Die oben angegebene Regel impliziert aber auch die Möglichkeit der Darstellung solcher Sachverhalte in Zustandsgraphen. Wann sind diese nun "ausreichend allgemein"? Wie wir in der Basisanalyse des Flexiblen Fertigungssystems gesehen haben, ist beispielsweise für jeden Palettenauftrag ein Auf- und ein Abspannen erforderlich. Diese Operationen erscheinen auch in der Prozeßstruktur des FMS-Auftrags. Der Sachverhalt ist jedoch so allgemein, daß es möglich wird, den FMS-Auftrag als Struktur auf Palettenaufträgen zu hantieren und die Auslösung der Spannaufträge in den Zustandsgraphen der Palettenaufträge aufzunehmen (vgl. Zustand 'aktiviert', Abschnitt 8.2.).
Da Prozesse ebenso wie Entitäten durch Zustandsgraphen beschrieben werden können, erscheint es naheliegend, Prozesse und Entitäten in der Steuerung einheitlich zu hantieren. Es soll trotzdem darauf hingewiesen werden, daß Prozesse keine Entitäten sind, da ihnen kein Entsprechung in der Basis zugeordnet werden kann. Sie können zwar in einer Entitätsstruktur erscheinen, allerdings nur soweit, wie auch durch sie nur Nachrichten an andere Prozesse oder Entitäten gesendet werden.
Prinzipiell können Prozesse, die mit Zustandsgraphen beschrieben werden, wie Entitäten weiterbehandelt und durch einen Zustandsgrapheninterpreter bearbeitet werden.

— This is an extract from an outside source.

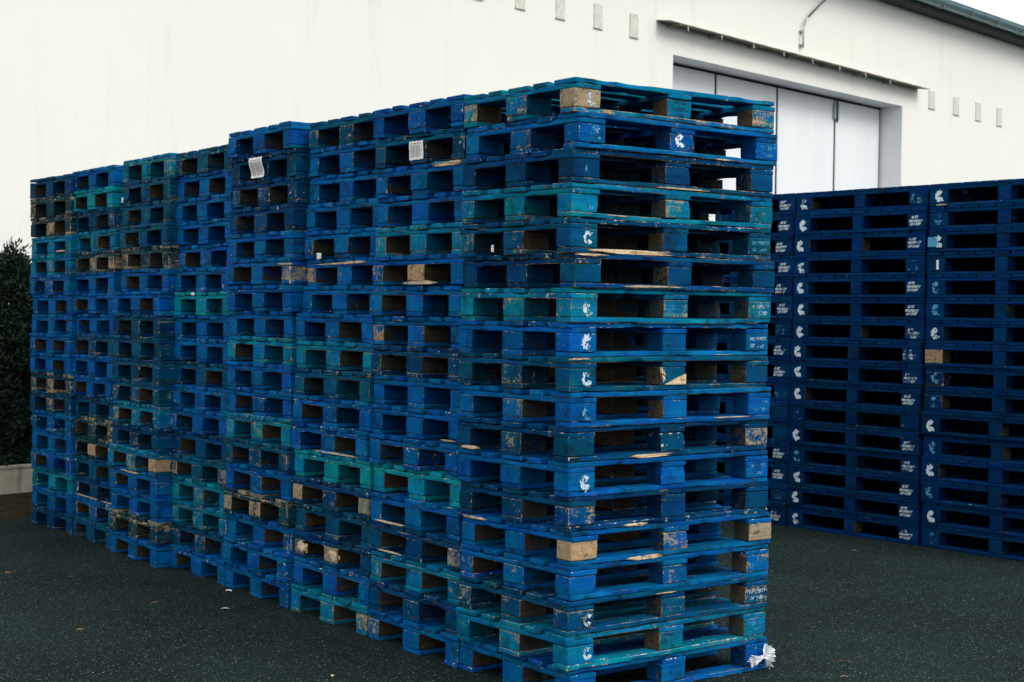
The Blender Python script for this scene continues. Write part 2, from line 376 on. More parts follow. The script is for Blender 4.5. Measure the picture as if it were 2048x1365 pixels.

Es kann in der Steuerung auch Prozesse geben, die andere Steuerungsprozesse steuern, z.B. Kommunikationsprozesse. Für diese stellen die zu steuernden Prozesse Basisprozesse dar, sie können also daraufhin analysiert werden und über Entitäten verfügen, die ihre Entsprechung nicht im stofflich-energetischen Basisprozeß sondern in einem informationellen Basisprozeß besitzen. Solche Entitäten wollen wir "Steuerungsentitäten" nennen, während die bisher betrachteten Entitäten "Basisentitäten" heißen mögen. Es sei hervorgehoben, daß die Steuerungsentitäten nicht durch die hierarchische Struktur der Steuerung bedingt sind, diese liegt in der hierarchischen Basisprozeßstruktur begründet, sondern durch die Tatsache, daß die Steuerung ebenfalls bestimmte Prozesse außer ihrer eigentlichen Funktion ausführen muß. Dazu gehören insbesondere die Kommunikationsprozesse sowohl mit anderen Steuerungsprozessen als auch mit der Umgebung (vgl. WUNSCH).